*Task statement:* Stop after the line with "COL = SC.collection": repeat exactly every line before it, beginning with the first, and that line itself.

*Supplied data:*

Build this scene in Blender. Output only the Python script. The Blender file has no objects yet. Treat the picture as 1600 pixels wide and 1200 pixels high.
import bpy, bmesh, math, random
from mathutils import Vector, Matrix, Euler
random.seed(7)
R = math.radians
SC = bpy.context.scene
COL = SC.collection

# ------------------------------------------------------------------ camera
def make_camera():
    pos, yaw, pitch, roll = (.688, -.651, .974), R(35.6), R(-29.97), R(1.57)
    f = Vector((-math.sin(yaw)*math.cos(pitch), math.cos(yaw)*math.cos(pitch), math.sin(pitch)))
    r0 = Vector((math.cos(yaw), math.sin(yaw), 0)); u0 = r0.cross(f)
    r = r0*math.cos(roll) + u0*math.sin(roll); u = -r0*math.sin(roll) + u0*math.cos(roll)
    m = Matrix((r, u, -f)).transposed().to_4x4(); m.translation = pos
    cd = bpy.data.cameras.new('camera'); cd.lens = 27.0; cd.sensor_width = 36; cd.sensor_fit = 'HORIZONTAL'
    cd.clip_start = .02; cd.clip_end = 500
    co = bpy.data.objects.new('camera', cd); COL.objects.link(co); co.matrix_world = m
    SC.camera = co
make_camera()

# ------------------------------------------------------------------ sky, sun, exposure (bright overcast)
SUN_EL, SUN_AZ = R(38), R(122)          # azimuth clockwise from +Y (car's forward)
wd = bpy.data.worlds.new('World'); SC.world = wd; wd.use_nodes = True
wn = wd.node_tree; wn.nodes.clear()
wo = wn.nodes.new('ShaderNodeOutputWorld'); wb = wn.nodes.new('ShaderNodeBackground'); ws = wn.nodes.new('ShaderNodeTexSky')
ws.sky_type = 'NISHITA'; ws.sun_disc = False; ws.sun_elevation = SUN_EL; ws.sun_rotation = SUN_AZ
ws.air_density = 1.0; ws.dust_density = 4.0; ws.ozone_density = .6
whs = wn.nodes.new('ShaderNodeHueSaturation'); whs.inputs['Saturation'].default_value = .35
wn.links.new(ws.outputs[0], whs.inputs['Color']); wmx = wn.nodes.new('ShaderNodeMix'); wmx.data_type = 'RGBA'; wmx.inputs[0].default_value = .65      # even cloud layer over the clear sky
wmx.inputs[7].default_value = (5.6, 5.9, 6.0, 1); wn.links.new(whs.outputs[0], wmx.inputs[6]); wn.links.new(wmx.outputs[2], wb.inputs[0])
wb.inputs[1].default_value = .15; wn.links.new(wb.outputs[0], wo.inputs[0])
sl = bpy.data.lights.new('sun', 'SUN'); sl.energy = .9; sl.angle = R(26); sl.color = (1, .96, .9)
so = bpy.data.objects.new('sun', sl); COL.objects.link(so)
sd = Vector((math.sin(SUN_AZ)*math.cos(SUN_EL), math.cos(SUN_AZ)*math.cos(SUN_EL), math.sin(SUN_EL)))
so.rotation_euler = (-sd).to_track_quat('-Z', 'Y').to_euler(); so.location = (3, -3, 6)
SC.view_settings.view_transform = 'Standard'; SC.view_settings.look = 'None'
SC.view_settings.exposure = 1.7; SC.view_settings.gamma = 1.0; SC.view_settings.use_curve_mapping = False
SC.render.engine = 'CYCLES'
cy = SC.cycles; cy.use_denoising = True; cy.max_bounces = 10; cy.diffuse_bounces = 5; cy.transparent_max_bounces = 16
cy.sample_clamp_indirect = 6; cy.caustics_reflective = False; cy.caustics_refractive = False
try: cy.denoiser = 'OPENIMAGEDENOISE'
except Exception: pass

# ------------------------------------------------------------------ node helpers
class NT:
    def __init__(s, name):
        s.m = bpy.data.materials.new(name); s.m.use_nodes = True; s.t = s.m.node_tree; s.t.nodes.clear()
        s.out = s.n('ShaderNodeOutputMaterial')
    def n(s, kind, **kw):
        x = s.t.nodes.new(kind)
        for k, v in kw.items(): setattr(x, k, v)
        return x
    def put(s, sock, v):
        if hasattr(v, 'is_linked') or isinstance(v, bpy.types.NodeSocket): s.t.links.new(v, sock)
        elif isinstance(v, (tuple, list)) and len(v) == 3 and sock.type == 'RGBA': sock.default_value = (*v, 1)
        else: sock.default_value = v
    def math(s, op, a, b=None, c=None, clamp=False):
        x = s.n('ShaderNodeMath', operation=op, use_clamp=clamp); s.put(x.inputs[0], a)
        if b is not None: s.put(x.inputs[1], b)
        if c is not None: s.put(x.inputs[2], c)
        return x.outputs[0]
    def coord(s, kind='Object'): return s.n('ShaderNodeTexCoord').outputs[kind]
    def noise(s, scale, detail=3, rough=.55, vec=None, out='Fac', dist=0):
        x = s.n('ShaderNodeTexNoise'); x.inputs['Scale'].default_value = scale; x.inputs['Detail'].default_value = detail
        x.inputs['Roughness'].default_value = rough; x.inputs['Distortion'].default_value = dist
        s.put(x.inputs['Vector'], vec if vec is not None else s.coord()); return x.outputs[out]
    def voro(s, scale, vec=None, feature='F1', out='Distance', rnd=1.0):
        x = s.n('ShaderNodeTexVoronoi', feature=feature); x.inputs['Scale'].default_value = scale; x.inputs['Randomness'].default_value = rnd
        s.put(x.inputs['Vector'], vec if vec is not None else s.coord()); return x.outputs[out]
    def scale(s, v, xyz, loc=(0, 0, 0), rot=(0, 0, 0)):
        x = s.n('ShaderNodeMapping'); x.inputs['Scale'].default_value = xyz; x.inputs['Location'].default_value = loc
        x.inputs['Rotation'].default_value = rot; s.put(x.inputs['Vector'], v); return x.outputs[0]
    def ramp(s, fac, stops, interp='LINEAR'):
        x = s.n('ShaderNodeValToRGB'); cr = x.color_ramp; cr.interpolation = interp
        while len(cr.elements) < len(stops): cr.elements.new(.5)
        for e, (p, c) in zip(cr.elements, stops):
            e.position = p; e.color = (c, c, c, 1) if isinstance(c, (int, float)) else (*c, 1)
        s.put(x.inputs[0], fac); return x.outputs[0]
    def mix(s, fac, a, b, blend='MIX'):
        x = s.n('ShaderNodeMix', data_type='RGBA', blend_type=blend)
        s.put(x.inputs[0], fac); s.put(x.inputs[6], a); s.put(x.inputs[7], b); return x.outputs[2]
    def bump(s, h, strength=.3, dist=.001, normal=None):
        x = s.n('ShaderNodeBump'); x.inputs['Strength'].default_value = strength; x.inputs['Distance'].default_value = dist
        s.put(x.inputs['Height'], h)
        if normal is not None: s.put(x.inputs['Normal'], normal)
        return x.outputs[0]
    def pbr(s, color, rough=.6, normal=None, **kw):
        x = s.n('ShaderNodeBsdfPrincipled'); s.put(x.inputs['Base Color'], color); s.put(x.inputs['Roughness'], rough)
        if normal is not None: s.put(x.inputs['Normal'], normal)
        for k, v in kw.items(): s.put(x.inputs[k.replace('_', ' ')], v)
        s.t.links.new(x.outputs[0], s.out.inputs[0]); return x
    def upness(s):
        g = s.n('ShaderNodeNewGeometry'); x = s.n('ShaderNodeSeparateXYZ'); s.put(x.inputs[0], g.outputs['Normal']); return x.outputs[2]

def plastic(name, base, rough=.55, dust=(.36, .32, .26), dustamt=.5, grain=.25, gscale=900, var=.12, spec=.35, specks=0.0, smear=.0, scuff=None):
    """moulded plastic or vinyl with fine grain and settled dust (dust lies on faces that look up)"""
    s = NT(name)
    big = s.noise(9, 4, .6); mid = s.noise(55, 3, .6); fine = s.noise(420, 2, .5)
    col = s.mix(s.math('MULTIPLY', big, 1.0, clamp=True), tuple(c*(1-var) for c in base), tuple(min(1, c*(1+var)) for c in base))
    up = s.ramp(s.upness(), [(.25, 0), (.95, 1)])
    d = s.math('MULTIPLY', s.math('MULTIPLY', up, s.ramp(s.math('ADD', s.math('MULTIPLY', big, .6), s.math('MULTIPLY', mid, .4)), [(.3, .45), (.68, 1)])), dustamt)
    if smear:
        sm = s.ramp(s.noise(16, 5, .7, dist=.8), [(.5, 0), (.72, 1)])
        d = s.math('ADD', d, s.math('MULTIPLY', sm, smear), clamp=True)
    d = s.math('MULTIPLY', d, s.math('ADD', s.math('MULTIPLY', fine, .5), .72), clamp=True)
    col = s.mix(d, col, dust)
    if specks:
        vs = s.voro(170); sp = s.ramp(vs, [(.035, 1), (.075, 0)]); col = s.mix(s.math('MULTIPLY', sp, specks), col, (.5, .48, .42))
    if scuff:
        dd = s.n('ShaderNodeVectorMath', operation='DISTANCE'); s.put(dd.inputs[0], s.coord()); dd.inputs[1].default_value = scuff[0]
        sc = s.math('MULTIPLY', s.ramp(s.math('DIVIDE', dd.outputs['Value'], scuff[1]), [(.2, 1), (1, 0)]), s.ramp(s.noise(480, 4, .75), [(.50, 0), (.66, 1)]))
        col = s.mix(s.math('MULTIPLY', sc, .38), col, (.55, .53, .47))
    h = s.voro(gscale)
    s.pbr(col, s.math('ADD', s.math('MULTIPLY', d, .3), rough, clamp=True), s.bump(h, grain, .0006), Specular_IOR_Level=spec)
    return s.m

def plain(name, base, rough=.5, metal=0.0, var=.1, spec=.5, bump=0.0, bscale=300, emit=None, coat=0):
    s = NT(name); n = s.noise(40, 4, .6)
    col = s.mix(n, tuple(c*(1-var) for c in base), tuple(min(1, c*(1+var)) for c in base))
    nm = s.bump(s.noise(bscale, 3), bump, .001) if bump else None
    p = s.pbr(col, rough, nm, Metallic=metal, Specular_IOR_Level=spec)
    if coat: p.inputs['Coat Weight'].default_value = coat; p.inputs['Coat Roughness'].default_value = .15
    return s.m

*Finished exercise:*
Build this scene in Blender. Output only the Python script. The Blender file has no objects yet. Treat the picture as 1600 pixels wide and 1200 pixels high.
import bpy, bmesh, math, random
from mathutils import Vector, Matrix, Euler
random.seed(7)
R = math.radians
SC = bpy.context.scene
COL = SC.collection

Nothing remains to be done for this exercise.